No meado de julho o veículo fundado por ACM abriu inquérito no Ministério Público Estadual se queixando de que o governo do estado está boicotando a liberação de verbas publicitárias para o Correio, não fazendo uma distribuição correta como deve entre os órgãos de comunicação. A Secretaria de Comunicação do Estado foi notificada pela instituição para prestar esclarecimentos. O caso também está sendo analisado pelo Tribunal de Contas do Estado.
De acordo com apuração feita pelo jornalista Gonzalez, o Correio é o veículo impresso de maior circulação no estado, segundo dados do Instituto Verificador de Comunicação (IVC). É o líder em circulação na Bahia e no Nordeste, com média diária de 44.229 exemplares em maio, 43% maior que o segundo colocado, conforme o IVC. O site do jornal, o correio24horas.com.br, é o de maior audiência da Bahia e do Nordeste. Porém, o jornal não foi contemplado com anúncios publicitários da administração estadual.
No final de julho, por exemplo, anúncios sobre o programa Partiu Estágio e sobre a Campus Party foram publicados em outros jornais, mas não no Correio. Na última semana, a Associação Nacional de Jornais (ANJ) divulgou uma nota de repúdio informando que desde o ano passado a publicidade foi reduzida drasticamente no jornal.
Em entrevista, o governador Rui Costa (PT) disse desconhecer os cortes e afirmou que todos os veículos de comunicação do estado recebem verbas do governo, “sejam elas da administração direta ou indireta, sem exceções. Os editais são publicados em todos os meios de comunicação e os anúncios também”.
Nós não podemos esquecer que a campanha “não deixe essa chama se apagar” criada pelo Jornal da Bahia na década de 90 não vingou. Foi mais uma truculência de ACM, que por pouco não atingiu AT, que ficou sem as verbas do estado e da prefeitura por muito tempo.

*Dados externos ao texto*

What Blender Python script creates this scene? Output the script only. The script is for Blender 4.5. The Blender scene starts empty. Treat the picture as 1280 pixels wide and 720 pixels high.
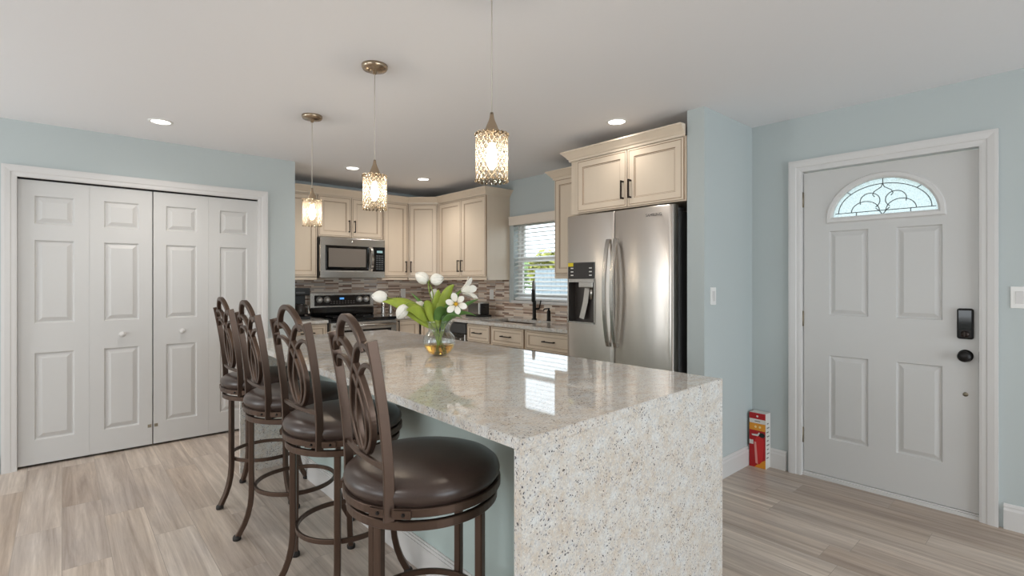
import bpy, bmesh, math, random
from mathutils import Vector, Matrix
R = math.radians
PI = math.pi
scn = bpy.context.scene
COL = scn.collection
random.seed(7)

# ------------------------------------------------------------------ camera
F, CX, HY, CAMZ = 636.0, 640.0, 350.5, 1.325
FW = Vector((0.6626, 0.7490)); RT = Vector((0.7490, -0.6626))
cam = bpy.data.cameras.new('camera'); cam.sensor_width = 36; cam.lens = F / 1280 * 36
cam.shift_y = -(360 - HY) / 1280; cam.clip_start = 0.02
camo = bpy.data.objects.new('camera', cam); COL.objects.link(camo)
camo.location = (0, 0, CAMZ); camo.rotation_euler = (R(90), 0, R(48.5 - 90))
scn.camera = camo

# ------------------------------------------------------------------ world, exposure
scn.view_settings.view_transform = 'Standard'
scn.view_settings.look = 'None'
scn.view_settings.gamma = 1
scn.view_settings.use_curve_mapping = False
scn.view_settings.exposure = 0.34
w = bpy.data.worlds.new('sky'); scn.world = w; w.use_nodes = True
bg = w.node_tree.nodes['Background']
bg.inputs[0].default_value = (0.86, 0.94, 1.0, 1); bg.inputs[1].default_value = 2.3

def area(name, loc, rot, sx, sy, power, col):
    l = bpy.data.lights.new(name, 'AREA'); l.shape = 'RECTANGLE'; l.size = sx; l.size_y = sy
    l.energy = power; l.color = col
    o = bpy.data.objects.new(name, l); COL.objects.link(o); o.location = loc; o.rotation_euler = rot
    return o
# daylight entering by the patio door and the living room windows behind the photographer
area('patio_daylight', (1.5, -4.42, 1.2), (R(90), 0, 0), 3.6, 2.2, 58, (0.80, 0.91, 1.0))
area('living_room_daylight', (-2.72, 1.1, 1.45), (R(90), 0, R(-90)), 2.6, 1.5, 12, (0.95, 0.98, 1.0))
area('side_window_daylight', (-2.72, 4.05, 1.35), (R(90), 0, R(-90)), 1.1, 1.6, 22, (0.95, 0.98, 1.0))
SPOT_W, BULB_E = 19, 95
# unseen spots without fixtures, added to light the floor and bounce onto the ceiling
for lx_, ly_, le_ in ((-1.3, 2.9, 24), (-0.9, 0.9, 34), (0.9, -0.9, 30), (2.0, 0.0, 10), (-1.2, -2.2, 14), (1.6, -2.8, 14)):
    l = bpy.data.lights.new('added_fill_spot', 'SPOT'); l.energy = le_; l.spot_size = R(150); l.spot_blend = 0.9; l.color = (1, 0.96, 0.91); l.shadow_soft_size = 0.07
    o = bpy.data.objects.new('added_fill_spot', l); COL.objects.link(o); o.location = (lx_, ly_, 2.41)

# ------------------------------------------------------------------ helpers
def lin(c):
    return tuple((x / 255 / 12.92) if x / 255 <= 0.04045 else ((x / 255 + 0.055) / 1.055) ** 2.4 for x in c)

class MB:
    def __init__(s): s.bm = bmesh.new()
    def quad(s, pts, mi=0):
        f = s.bm.faces.new([s.bm.verts.new(p) for p in pts]); f.material_index = mi; return f
    def box(s, x0, y0, z0, x1, y1, z1, mi=0, bev=0, seg=2):
        x0, x1 = sorted((x0, x1)); y0, y1 = sorted((y0, y1)); z0, z1 = sorted((z0, z1))
        b = bmesh.new()
        v = [b.verts.new((x, y, z)) for z in (z0, z1) for x, y in ((x0, y0), (x1, y0), (x1, y1), (x0, y1))]
        for q in ((3, 2, 1, 0), (4, 5, 6, 7), (0, 1, 5, 4), (1, 2, 6, 5), (2, 3, 7, 6), (3, 0, 4, 7)):
            b.faces.new([v[i] for i in q])
        if bev:
            bmesh.ops.bevel(b, geom=b.edges[:] + b.verts[:], offset=bev, segments=seg, affect='EDGES', profile=0.5)
        s.merge(b, mi)
    def merge(s, b, mi=None, mtx=None):
        m = {}
        for v in b.verts: m[v] = s.bm.verts.new(mtx @ v.co if mtx else v.co)
        for f in b.faces:
            try: g = s.bm.faces.new([m[v] for v in f.verts])
            except ValueError: continue
            g.material_index = f.material_index if mi is None else mi; g.smooth = f.smooth
        b.free()
    def prism(s, pts, z0, z1, mi=0):
        n = len(pts)
        a = [s.bm.verts.new((p[0], p[1], z0)) for p in pts]; c = [s.bm.verts.new((p[0], p[1], z1)) for p in pts]
        fs = [s.bm.faces.new(a[::-1]), s.bm.faces.new(c)]
        for i in range(n): fs.append(s.bm.faces.new((a[i], a[(i + 1) % n], c[(i + 1) % n], c[i])))
        for f in fs: f.material_index = mi
    def lathe(s, prof, n=32, c=(0, 0, 0), mi=0, axis='z', cap=True, smooth=True):
        rings = []
        def P(r, h, a):
            x, y = r * math.cos(a), r * math.sin(a)
            if axis == 'z': return (c[0] + x, c[1] + y, c[2] + h)
            if axis == 'y': return (c[0] + x, c[1] + h, c[2] + y)
            return (c[0] + h, c[1] + x, c[2] + y)
        for r, h in prof:
            if r < 1e-6: rings.append([s.bm.verts.new(P(0, h, 0))])
            else: rings.append([s.bm.verts.new(P(r, h, 2 * PI * i / n)) for i in range(n)])
        for A, B in zip(rings, rings[1:]):
            for i in range(n):
                j = (i + 1) % n
                vs = [A[i % len(A)], A[j % len(A)], B[j % len(B)], B[i % len(B)]]
                u = []
                for v in vs:
                    if v not in u: u.append(v)
                if len(u) > 2:
                    f = s.bm.faces.new(u); f.material_index = mi; f.smooth = smooth
        if cap:
            for q in (rings[0], rings[-1]):
                if len(q) > 2:
                    f = s.bm.faces.new(q); f.material_index = mi
    def sweep(s, pts, a, b, N=(0, 0, 1), mi=0, closed=False, rnd=0, smooth=False, taper=None):
        """bar of section a (in plane) x b (along N) along pts; rnd = number of sides for a round bar"""
        pts = [Vector(p) for p in pts]; N = Vector(N); n = len(pts); rings = []
        for i, p in enumerate(pts):
            if closed: t = pts[(i + 1) % n] - pts[i - 1]
            else: t = pts[min(i + 1, n - 1)] - pts[max(i - 1, 0)]
            t.normalize()
            nn = N - t * N.dot(t)
            if nn.length < 1e-4: nn = Vector((1, 0, 0)) - t * t.x
            nn.normalize(); bb = t.cross(nn)
            k = taper(i / (n - 1)) if taper else 1
            if rnd: sec = [(math.cos(2 * PI * j / rnd) * a / 2, math.sin(2 * PI * j / rnd) * b / 2) for j in range(rnd)]
            else:
                e = min(a, b) * 0.14
                sec = [(-a/2+e, -b/2), (a/2-e, -b/2), (a/2, -b/2+e), (a/2, b/2-e), (a/2-e, b/2), (-a/2+e, b/2), (-a/2, b/2-e), (-a/2, -b/2+e)]
            rings.append([s.bm.verts.new(p + bb * u * k + nn * v * k) for u, v in sec])
        m = len(rings[0])
        for i in range(n if closed else n - 1):
            A, B = rings[i], rings[(i + 1) % n]
            for j in range(m):
                f = s.bm.faces.new((A[j], A[(j + 1) % m], B[(j + 1) % m], B[j])); f.material_index = mi; f.smooth = bool(rnd) or smooth
        if not closed:
            s.bm.faces.new(rings[0][::-1]).material_index = mi; s.bm.faces.new(rings[-1]).material_index = mi
    def rings(s, x0, z0, x1, z1, rl, mats=None, fill=True):
        """nested rectangles facing -y: rl = [(inset, y)]"""
        L = []
        for ins, y in rl:
            L.append([s.bm.verts.new(p) for p in ((x0 + ins, y, z0 + ins), (x1 - ins, y, z0 + ins), (x1 - ins, y, z1 - ins), (x0 + ins, y, z1 - ins))])
        for k, (A, B) in enumerate(zip(L, L[1:])):
            for i in range(4):
                f = s.bm.faces.new((A[i], A[(i + 1) % 4], B[(i + 1) % 4], B[i])); f.material_index = mats[k] if mats else 0
        if fill:
            s.bm.faces.new(L[-1]).material_index = mats[len(L) - 1] if mats and len(mats) >= len(L) else 0
        return L
    def build(s, name, mats, parent=None, loc=None, rz=0, fix=True):
        if fix: bmesh.ops.recalc_face_normals(s.bm, faces=s.bm.faces[:])
        me = bpy.data.meshes.new(name); s.bm.to_mesh(me); s.bm.free()
        for m in (mats if isinstance(mats, (list, tuple)) else [mats]): me.materials.append(m)
        o = bpy.data.objects.new(name, me); COL.objects.link(o)
        if parent: o.parent = parent
        if loc: o.location = loc
        o.rotation_euler.z = rz
        return o

def tag(o, label=None, cat=None, group=None, kind=None):
    if label: o['label'] = label
    if cat: o['category'] = cat
    if group: o['group'] = group
    if kind: o['kind'] = kind
    return o
def thing(name, label, cat, loc=(0, 0, 0), rz=0, group=None):
    o = bpy.data.objects.new(name, None); COL.objects.link(o); o.empty_display_size = 0.05
    o.location = loc; o.rotation_euler.z = rz
    return tag(o, label, cat, group)
def struct(o, label=None):
    o['kind'] = 'structure'
    if label: o['label'] = label
    return o
def copy_tree(o, parent=None):
    c = o.copy(); COL.objects.link(c); c.parent = parent
    for ch in list(o.children): copy_tree(ch, c)
    return c
def at(px, py, d):
    lat = (px - CX) / F * d
    return Vector((d * FW.x + lat * RT.x, d * FW.y + lat * RT.y, CAMZ - (py - HY) / F * d))

# ------------------------------------------------------------------ materials
def mat(name, c, rough=0.5, metal=0.0, spec=0.5, bump=None, coat=0.0, trans=0.0, ior=1.45, raw=False, var=None):
    m = bpy.data.materials.new(name); m.use_nodes = True; nt = m.node_tree; b = nt.nodes['Principled BSDF']
    col = c if raw else lin(c)
    b.inputs['Base Color'].default_value = (*col, 1)
    b.inputs['Roughness'].default_value = rough; b.inputs['Metallic'].default_value = metal
    b.inputs['Specular IOR Level'].default_value = spec; b.inputs['Coat Weight'].default_value = coat
    b.inputs['Transmission Weight'].default_value = trans; b.inputs['IOR'].default_value = ior
    if bump or var:
        tc = nt.nodes.new('ShaderNodeTexCoord'); mp = nt.nodes.new('ShaderNodeMapping'); nz = nt.nodes.new('ShaderNodeTexNoise')
        sc = (bump or var)[0]
        mp.inputs['Scale'].default_value = sc if isinstance(sc, tuple) else (sc, sc, sc)
        nz.inputs['Scale'].default_value = 1; nz.inputs['Detail'].default_value = 3
        nt.links.new(tc.outputs['Object'], mp.inputs[0]); nt.links.new(mp.outputs[0], nz.inputs['Vector'])
        if bump:
            bp = nt.nodes.new('ShaderNodeBump'); bp.inputs['Strength'].default_value = bump[1]; bp.inputs['Distance'].default_value = bump[2]
            nt.links.new(nz.outputs['Fac'], bp.inputs['Height']); nt.links.new(bp.outputs[0], b.inputs['Normal'])
        if var:
            mx = nt.nodes.new('ShaderNodeMixRGB'); mx.inputs[1].default_value = (*[x * (1 - var[1]) for x in col], 1)
            mx.inputs[2].default_value = (*[min(1, x * (1 + var[1])) for x in col], 1)
            nt.links.new(nz.outputs['Fac'], mx.inputs[0]); nt.links.new(mx.outputs[0], b.inputs['Base Color'])
    return m

def nodes(m): return m.node_tree.nodes, m.node_tree.links, m.node_tree.nodes['Principled BSDF']
def ramp(ns, stops, interp='LINEAR'):
    r = ns.new('ShaderNodeValToRGB'); r.color_ramp.interpolation = interp
    e = r.color_ramp.elements
    e[0].position, e[0].color = stops[0][0], (*stops[0][1], 1)
    e[1].position, e[1].color = stops[1][0], (*stops[1][1], 1)
    for p, c in stops[2:]:
        x = e.new(p); x.color = (*c, 1)
    return r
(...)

“Lembrei-me de mais dois episódios envolvendo ACM e a imprensa: a apreensão dos exemplares de “Veja”, que exibia na capa o escândalo da pasta cor de rosa, e a proibição dada às bancas e livrarias, em 2001, de vender o livro “Memórias das Trevas”, do jornalista João Carlos Teixeira Gomes (Joca), que revela, entre outras malvadezas de ACM, o “empastelamento” do Jornal da Bahia”.

Para Gonzalez, nosso povo ressente de falta de cultura. “Nos três anos e meio que estou em Conquista nunca vi alguém com um jornal nas mãos. Uma única rua de Buenos Aires, a Florida, tem mais livrarias do que todo a Bahia. Nas minhas andanças pela Espanha, Portugal e Inglaterra, observava que no interior do transporte coletivo quase todos os passageiros estavam se dedicando à leitura de jornais e livros. Nas estações do metrô de Londres um tabloide é oferecido gratuitamente aos passageiros”.


Uma Resposta para “Jeremias Macário: A Tarde e os impressos na Bahia”

  1. Jairo Gomes

    Não é a toa que somos um país de terceiro mundo.